15時50分には、市議会長老級の出雲市議から電話です。口調が強く感情が読みにくいことから、出会った頃の私は警戒感を抱いていました。ただ、酒席で努めて近づきながら気持ちの距離を近づけていったその頃の私は、家業が建設業の出雲市議には逆に親近感を覚えていたほどでした。災害対応のねぎらいの言葉に続いたのは、息子に任せている家業とその業界に関することです。
全国的な傾向にたがわず、近年宇和島市でも中小建設業者の廃業が相次ぎました。そんな中、そこそこの規模の水道工事を請け負ってくれている会社の一つに、この出雲市議の会社がありました。滅多に自分の会社の件で私に電話をしてくることは無い中、しかも災害対応真っ最中のタイミングでの電話です。よほどのことなのでしょう。

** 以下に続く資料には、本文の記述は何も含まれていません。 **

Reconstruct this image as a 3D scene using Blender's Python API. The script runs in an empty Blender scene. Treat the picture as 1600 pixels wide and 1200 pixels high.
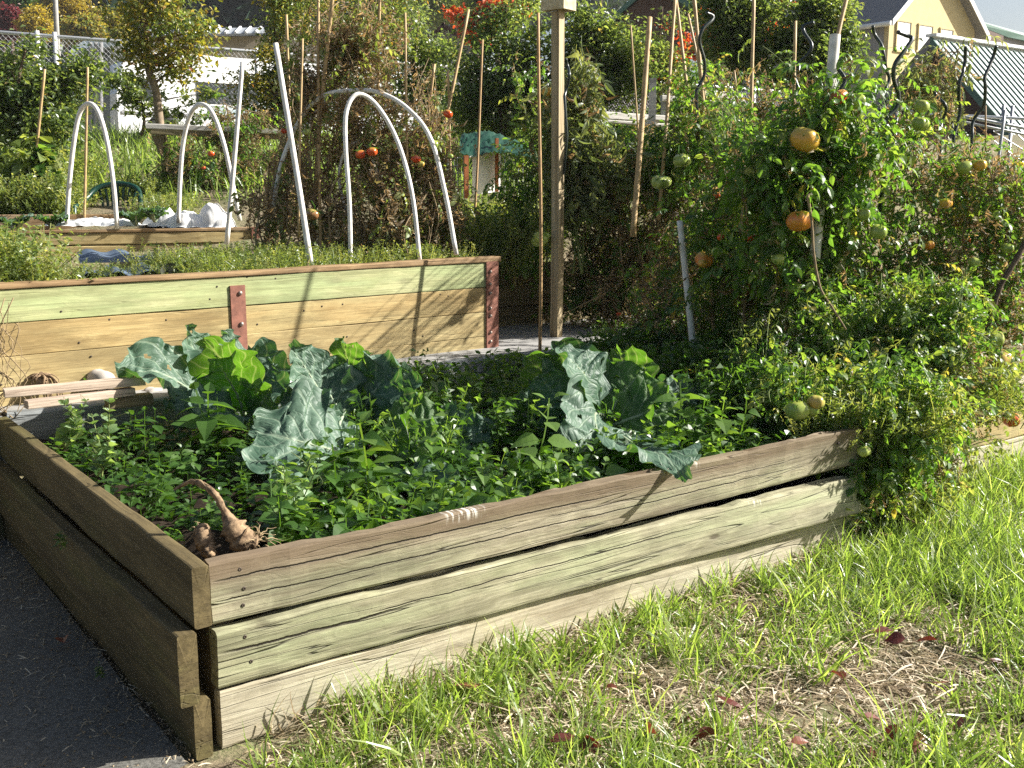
import bpy, math, random
import numpy as np
from mathutils import Vector, Matrix
random.seed(7)
RNG = np.random.default_rng(7)
sc = bpy.context.scene
COL = sc.collection
F = 1680.0
PITCH = math.atan(303 / F)
CP, SP = math.cos(PITCH), math.sin(PITCH)
HC = 1.6


def at(px, py, Y):
    """the point of the place that is seen at (px, py) of the photograph at a forward distance Y"""
    a, b = (px - 800) / F, (py - 600) / F
    k = Y / (CP - b * SP)
    return Vector((a * k, Y, HC - (b * CP + SP) * k))


def onz(px, py, z):
    a, b = (px - 800) / F, (py - 600) / F
    k = (HC - z) / (b * CP + SP)
    return Vector((a * k, (CP - b * SP) * k, z))


def mpp(Y):
    return Y / 0.99 / F


W = {}


def tag(o, label=None, cat=None, group=None, kind=None):
    if label: o['label'] = label
    if cat: o['category'] = cat
    if group: o['group'] = group
    if kind: o['kind'] = kind
    return o


def thing(name, label, cat, loc=(0, 0, 0), group=None):
    o = bpy.data.objects.new(name, None)
    COL.objects.link(o)
    o.location = loc
    o.empty_display_size = 0.1
    W[o.name] = Matrix.Translation(Vector(loc))
    return tag(o, label, cat, group)


def link(me, name, parent=None, M=None):
    o = bpy.data.objects.new(name, me)
    COL.objects.link(o)
    M = M or Matrix.Identity(4)
    if parent:
        o.parent = parent
        o.matrix_parent_inverse = W[parent.name].inverted()
    o.matrix_basis = M
    W[o.name] = M.copy()
    return o


class MB:
    def __init__(s):
        s.v, s.uv, s.n = [], [], 0
        s.f = {3: [], 4: []}
        s.r = {3: [], 4: []}
        s.m = {3: [], 4: []}

    def add(s, V, Fs, rnd=0.5, mat=0, uv=None):
        V = np.asarray(V, float).reshape(-1, 3)
        for A in (Fs if isinstance(Fs, list) else [Fs]):
            A = np.asarray(A, int)
            if A.size == 0: continue
            k = A.shape[1]
            s.f[k].append(A + s.n)
            s.r[k].append(np.full(len(A), rnd) if np.isscalar(rnd) else np.asarray(rnd))
            s.m[k].append(np.full(len(A), mat, int))
        s.v.append(V)
        s.uv.append(np.zeros((len(V), 3)) if uv is None else np.asarray(uv, float))
        s.n += len(V)

    def scatter(s, T, pos, axis, nrm, scale, rnd, mat=0, wid=None):
        pos = np.asarray(pos, float).reshape(-1, 3)
        n = len(pos)
        if n == 0: return
        V, Fs = T
        y = axis / (np.linalg.norm(axis, axis=1, keepdims=True) + 1e-9)
        x = np.cross(y, nrm)
        x /= (np.linalg.norm(x, axis=1, keepdims=True) + 1e-9)
        z = np.cross(x, y)
        scale = np.broadcast_to(np.asarray(scale, float), (n,))
        wx = scale if wid is None else np.broadcast_to(wid, (n,))
        P = (pos[:, None, :] + (V[None, :, 0:1] * wx[:, None, None]) * x[:, None, :]
             + (V[None, :, 1:2] * scale[:, None, None]) * y[:, None, :] + (V[None, :, 2:3] * scale[:, None, None]) * z[:, None, :])
        k = len(V)
        rnd = np.broadcast_to(np.asarray(rnd, float), (n,))
        off = (np.arange(n) * k)[:, None, None]
        base = s.n
        for A in Fs:
            A = np.asarray(A, int)
            if A.size == 0: continue
            w = A.shape[1]
            s.f[w].append((A[None] + off).reshape(-1, w) + base)
            s.r[w].append(np.repeat(rnd, len(A)))
            s.m[w].append(np.full(n * len(A), mat, int))
        s.v.append(P.reshape(-1, 3))
        s.uv.append(np.tile(np.c_[V[:, :2], np.zeros(k)], (n, 1)))
        s.n += n * k

    def box(s, c, ax, ay, az, sx, sy, sz, rnd=0.5, mat=0):
        c, ax, ay, az = [np.asarray(q, float) for q in (c, ax, ay, az)]
        V = [c + ax * sx * i / 2 + ay * sy * j / 2 + az * sz * k / 2 for i in (-1, 1) for j in (-1, 1) for k in (-1, 1)]
        Q = [[0, 1, 3, 2], [4, 6, 7, 5], [0, 4, 5, 1], [2, 3, 7, 6], [0, 2, 6, 4], [1, 5, 7, 3]]
        s.add(V, np.array(Q), rnd, mat)

    def prism(s, pts, d, rnd=0.5, mat=0):
        """closed outline extruded by vector d"""
        pts = np.asarray([tuple(p) for p in pts], float)
        n = len(pts)
        c0, c1 = pts.mean(0), pts.mean(0) + np.asarray(d)
        V = np.vstack([pts, pts + np.asarray(d), c0, c1])
        q = [[i, (i + 1) % n, n + (i + 1) % n, n + i] for i in range(n)]
        t = [[(i + 1) % n, i, 2 * n] for i in range(n)] + [[n + i, n + (i + 1) % n, 2 * n + 1] for i in range(n)]
        s.add(V, [np.array(q), np.array(t)], rnd, mat)

    def tube(s, pts, r, sides=6, rnd=0.5, mat=0, cap=True):
        P = np.asarray([tuple(p) for p in pts], float)
        n = len(P)
        R = np.broadcast_to(np.asarray(r, float), (n,))
        Tn = np.gradient(P, axis=0)
        Tn /= (np.linalg.norm(Tn, axis=1, keepdims=True) + 1e-9)
        ref = np.array([0.31, 0.2, 0.93]) if abs(Tn[0] @ np.array([0.31, 0.2, 0.93])) < 0.9 else np.array([1., 0.1, 0])
        V = []
        x = np.cross(Tn[0], ref)
        for i in range(n):
            x = x - Tn[i] * (x @ Tn[i])
            x /= (np.linalg.norm(x) + 1e-9)
            y = np.cross(Tn[i], x)
            a = np.arange(sides) * 2 * math.pi / sides
            V.append(P[i] + R[i] * (np.cos(a)[:, None] * x + np.sin(a)[:, None] * y))
        V = np.vstack(V)
        i, j = np.meshgrid(np.arange(n - 1), np.arange(sides), indexing='ij')
        j2 = (j + 1) % sides
        Q = np.stack([i * sides + j, i * sides + j2, (i + 1) * sides + j2, (i + 1) * sides + j], -1).reshape(-1, 4)
        if cap:
            V = np.vstack([V, P[0], P[-1]])
            k = n * sides
            T1 = [[(q + 1) % sides, q, k] for q in range(sides)]
            T2 = [[(n - 1) * sides + q, (n - 1) * sides + (q + 1) % sides, k + 1] for q in range(sides)]
            s.add(V, [Q, np.array(T1 + T2)], rnd, mat)
        else:
            s.add(V, Q, rnd, mat)

    def grid(s, G, rnd=0.5, mat=0, uv=None):
        G = np.asarray(G, float)
        n, m = G.shape[:2]
        i, j = np.meshgrid(np.arange(n - 1), np.arange(m - 1), indexing='ij')
        Q = np.stack([i * m + j, i * m + j + 1, (i + 1) * m + j + 1, (i + 1) * m + j], -1).reshape(-1, 4)
        s.add(G.reshape(-1, 3), Q, rnd, mat, uv)

    def lathe(s, c, prof, sides=12, rnd=0.5, mat=0, lobes=0, la=0.0, M=None):
        a = np.arange(sides) * 2 * math.pi / sides
        G = []
        for (r, z) in prof:
            rr = r * (1 + la * np.cos(lobes * a) * (1 if lobes else 0))
            G.append(np.c_[rr * np.cos(a), rr * np.sin(a), np.full(sides, z)])
        V = np.vstack(G)
        if M is not None: V = V @ np.array(M).T
        V = V + np.asarray(c)
        n = len(prof)
        i, j = np.meshgrid(np.arange(n - 1), np.arange(sides), indexing='ij')
        j2 = (j + 1) % sides
        Q = np.stack([i * sides + j, i * sides + j2, (i + 1) * sides + j2, (i + 1) * sides + j], -1).reshape(-1, 4)
        s.add(V, Q, rnd, mat)

    def build(s, name, mats, parent=None, smooth=False, origin=None, M=None):
        me = bpy.data.meshes.new(name)
        if s.n:
            V = np.vstack(s.v)
            if origin is not None:
                V = V - np.asarray(origin)
                M = Matrix.Translation(Vector(origin))
            ls, lt, vi, rr, mm = [], [], [], [], []
            c = 0
            for k in (3, 4):
                if s.f[k]:
                    A = np.vstack(s.f[k])
                    vi.append(A.ravel()); lt.append(np.full(len(A), k)); ls.append(c + np.arange(len(A)) * k)
                    c += A.size
                    rr.append(np.concatenate(s.r[k])); mm.append(np.concatenate(s.m[k]))
            vi = np.concatenate(vi).astype(np.int32)
            ls = np.concatenate(ls).astype(np.int32)
            me.vertices.add(len(V)); me.vertices.foreach_set('co', V.astype(np.float32).ravel())
            me.loops.add(len(vi)); me.loops.foreach_set('vertex_index', vi)
            me.polygons.add(len(ls)); me.polygons.foreach_set('loop_start', ls)
            me.polygons.foreach_set('material_index', np.concatenate(mm).astype(np.int32))
            me.polygons.foreach_set('use_smooth', np.full(len(ls), smooth))
            a = me.attributes.new('rnd', 'FLOAT', 'FACE'); a.data.foreach_set('value', np.concatenate(rr).astype(np.float32))
            u = me.attributes.new('luv', 'FLOAT_VECTOR', 'POINT'); u.data.foreach_set('vector', np.vstack(s.uv).astype(np.float32).ravel())
            me.update(calc_edges=True)
        for m in (mats if isinstance(mats, (list, tuple)) else [mats]): me.materials.append(m)
        return link(me, name, parent, M)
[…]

話を聞くと、なるほどと思う内容でした。宇和島市水道局からの前年度発注工事は年度後半開始のものが多く、翌年度への繰り越し工事が多発していました。そんな中発生したこの豪雨災害です。建設会社にはその応急復旧等で大きな協力を得ていたのでしたが、各社とも繰り越し工事を完成させなければなりません。定められた工期も近づいているし、何より会社維持のために収入を得なければなりませんので。各社は災害対応に協力してくれながらも、一つまた一つと工事を完成にこぎつけてくれていました。
ただ…、その完成図書・書類が水道局に届けられても、支払い処理に至るまでのチェックや完成検査を行う余裕が、災害対応に全力を注ぐその時の給水課担当職員にありません。
出雲市議は我々の窮状を理解のうえで、敢えて電話を私にしたのです。こちらが謝らなければならない立場なのに、何度も申し訳ない旨の言葉を交えながら。私はそこまで気が回ってなかったこと、しかも出雲市議に終始遠慮がちな口調で言わせたことを率直に詫びました。そして出雲市議が我々を非難するような言葉を一切出さなかったことに対し私は感謝の気持ちを忘れず、そのことを含め、工事検査を担当する同い年の植光課長補佐にこの件を伝えたのでした。担当者に無理を強いないようにとの言葉を添えて。
出雲市議が各社を代弁したこの日の電話ののち、すぐさまそれに対応することは困難でしたが、出来得る限りのことを給水課の職員が行ったのは言うまでもありません。この電話が無ければ、もしかしたら資金繰りが大変なことになった建設会社が出たかもしれません。そうなったら水道事業そのものにしっぺ返しがやってきます。言いにくいことを敢えて言ってくれた出雲市議には感謝です。